Promoting Emotional Development In Young Children

When asked about helping young children regulate their emotions, I recalled an event from our own family experience a few years ago. My wife and I were grilling some meat on the stove and the kitchen began to get smoky as the marinade caramelized.  Then the smoke alarm sounded-- it was a shrill, piercing, high-pitched squeal.  My wife turned up the fan on the vent-a-hood while I made a mad dash to hallway to yank the smoke detector from the ceiling and remove the batteries.  I was not quick enough.
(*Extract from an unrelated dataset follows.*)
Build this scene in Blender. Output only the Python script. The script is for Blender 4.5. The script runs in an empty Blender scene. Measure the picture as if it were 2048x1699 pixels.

Our twin boys, two-years old at that time, began to cry. They stood paralyzed.  They needed to be held.   "What Happened?" was asked and answered repeatedly for the next half-hour. We reassured them, and the boys parroted back "we're OK" and "it’s OK".   We explained and discussed the benefits of the smoke alarm.  "What happened to the alarm?" played in stereo like a broken record between sniffs and sobs and verbalizations that everyone and everything was doing well. 

"That alarm startled me" I said, finally.  "It startled me, too." one of the boys shared.  That alarm was too loud, it scared me." I said next.  "Alarm was too loud" and "it scared me too." I heard repeated from different directions.  Then, things seemed to calm.

 Dr. Portteus and his twin boys

Dr. Portteus and his twin boys

This experience reminded me of the importance and benefit of helping young children put words to ideas and the feelings that go with them. 

My wife and I try to help verbalize feelings when we see a meltdown starting.  “It’s frustrating when you cannot get the blocks to stand up like you want to…” or “I understand that you want to watch Elmo and are disappointed that we can’t do that now.  We can look forward to watching Elmo after lunch…”

It seems rare to find books for young children with engaging characters and storylines that are also helpful for emotional development.  We were very pleased, recently, to find some books with fun stories and colorful drawings that help children process fears, frustrations and anxiety, so I wanted to share the recommendations:

Author Anna Dewdney has written poetically about the experiences and emotions of Llama Llama.  Llama Llama Misses Mama addresses separation anxiety and adjustment.  Llama Llama Mad at Mama deals with frustration management, delayed gratification, and seeing the positive side of a difficult situation.  Llama Llama Red Pajama addresses fear of being alone, patience, and not jumping to fearful conclusions.  All these stories promote secure attachment and confidence.  One of my little llamas asks to read one of these books every night.  Hopefully the little llamas you know will like them too (and learn about emotional regulation in the process).